Peterborough’s plan to connect unserved fifth of town to broadband internet

  • The Peterborough Town House Staff photo by Ben Conant

Monadnock Ledger-Transcript
Published: 3/9/2021 9:34:53 AM

Peterborough’s path to fiber internet looks different from surrounding towns. The town is poised to vote on an article that would spend $262,288 to provide fiber internet to the 20% of its residents underserved and unserved by high speed internet at Town Meeting this year. Although Peterborough joins neighboring towns Temple, Greenfield, and Jaffrey in voting on a contract with Consolidated Communications this year, Peterborough won’t be bonding, unlike most other towns that have pursued a municipal broadband rollout in the past two years.

Why no bond? Effectively, the only difference between Peterborough’s proposal and the popular municipal bonding route is that Peterborough doesn’t have to pay interest, Community and Economic Development Coordinator Karen Hatcher said. The cost of wiring 20% of the town’s residences was low enough that the town could absorb it without taking on the long-term debt of a bond, she said. The proposal before voters specifies that users of the fiber internet installs would be paying the installation costs back to the town over time via an $8.50 user fee, Hatcher said. Comcast submitted a $1.1 million proposal to connect the same areas, Hatcher said.

“We will be building fiber in the “served” areas on our own dime (not funded by the bond), so those that live in the served areas will also have an opportunity to be on the new fiber network,” Consolidated representative Jeff McIver II said in an email. This is great news for internet subscribers who might have copper DSL and just barely meet the standard for broadband internet, Hatcher said, a speed that can leave something to be desired. “On paper, what they’re offering is substantially improved over what’s being offered now,” she said.
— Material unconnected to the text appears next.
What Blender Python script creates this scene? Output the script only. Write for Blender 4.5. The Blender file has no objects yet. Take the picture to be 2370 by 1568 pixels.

The decision to not hold dedicated public forums about the broadband proposal came from Peterborough’s longstanding attention to the issue, Hatcher said. “We understood where the problems were,” she said. “We had done our work,” including issuing a survey several years ago and frequent direct communications with residents most invested in the rollout.

Hatcher has been communicating with residents who have been “letting us know their displeasure with the current situation” of internet options for the past year, she said, and the Peterborough community at large can comment on the proposal during virtual Town Meeting procedures. Residents may attend a live virtual meeting on March 30, which will be followed by another meeting on April 6. Residents may vote on the warrant as well as local elections on Tuesday, May 11.